Seeing ads is one of the most frustrating experiences on the internet, but an essential and inescapable facet of the online experience. Apple doesn't want to block ads entirely since it knows that, although they're annoying, ads are a valuable and significant part of the overall internet ecosystem.

However, Apple does want to improve ads when it comes to privacy. Typically, when a person Googles a particular item, chances are they'll see ads for it in different parts of the web, following them like pesky cockroaches.
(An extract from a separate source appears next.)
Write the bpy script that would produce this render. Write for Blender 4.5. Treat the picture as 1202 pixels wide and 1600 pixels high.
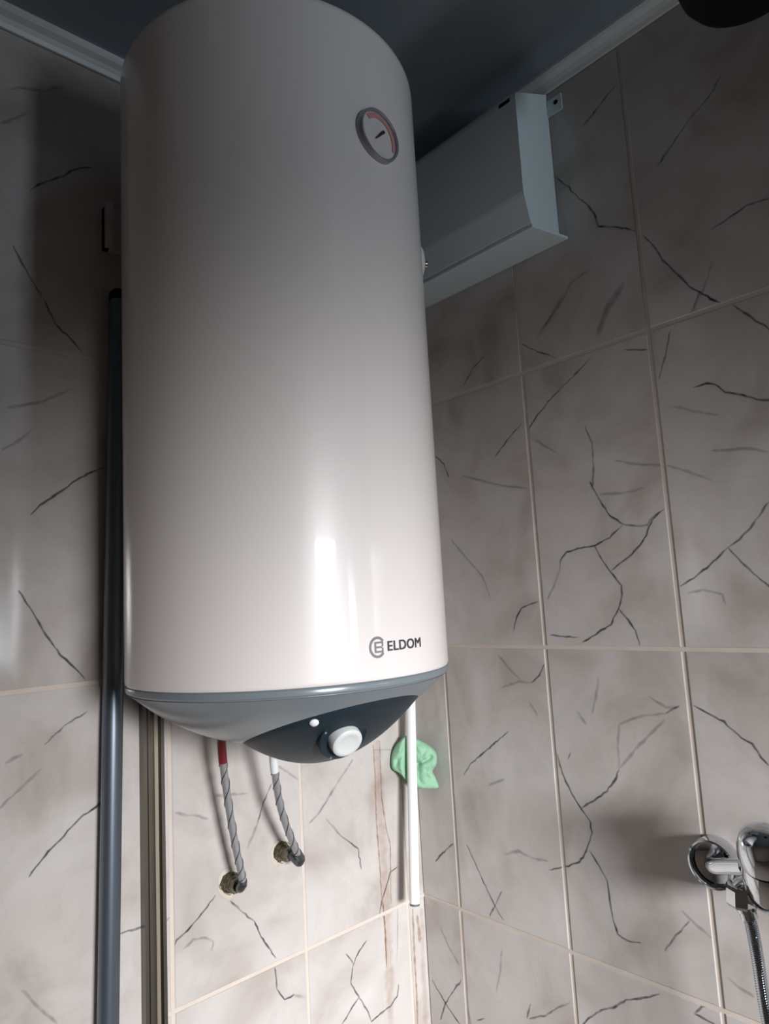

How Apple Wants To Change Ad Tracking

It's a creepy experience, and thankfully, Apple has announced in a blog post that it's working on a Safari feature that makes the ads one sees while browsing truly private. This new system, called "Privacy Preserving Ad Click Attribution," is designed to let marketers track which ads are successful without tracking the rest of the user's online activities.

Traditionally, ad click attribution works by using cookies and "tracking pixels," as Gizmodo explains. Say a person searches for a certain item on a search engine, clicks on an ad, visits the merchant's online store, then buys the item. The merchant's site will send tracking pixels back to the search engine every step of the way, which allows it to know the user's entire online activity from searching for that item to buying it. This is how most sites generate automatic databases about individual customers, including their interests, age, habits, and sometimes, how much money they make.

No Personal Data

What Apple wants is to stop such information from being shared between sites. In its proposed system, ad clicks would be stored on the site hosting the ad. Advertisers would be able to match conversions, or the number of people who ended up buying something, with a randomized 24 to 48-hour delay. This might sound mumbo-jumbo to those not familiar with online advertising lingo, but the point is, with this system, advertisers wouldn't be able to create individual profiles but still see whether a campaign is effective or where problems occur in the checkout process.

This system, for example, might say that sometime in the last 24 to 48 hours, a person who clicked on this particular ad that showed up on Google ended up putting something on their cart from the advertised site. This shows that an ad campaign was effective, but doesn't provide more details than it should, such as personal user information.

Advertisers love data, which is why they will likely not be so enamoured with Apple's new ad tracking solution. Though they'd still be able to gauge whether an ad is successful, it prevents them from tracking a person's online habits in real time.

Right now, Apple is making the feature available in a preview release. The company also wants to take things further by proposing this method as a web standard through the W3C Web Platform Incubator Community Group.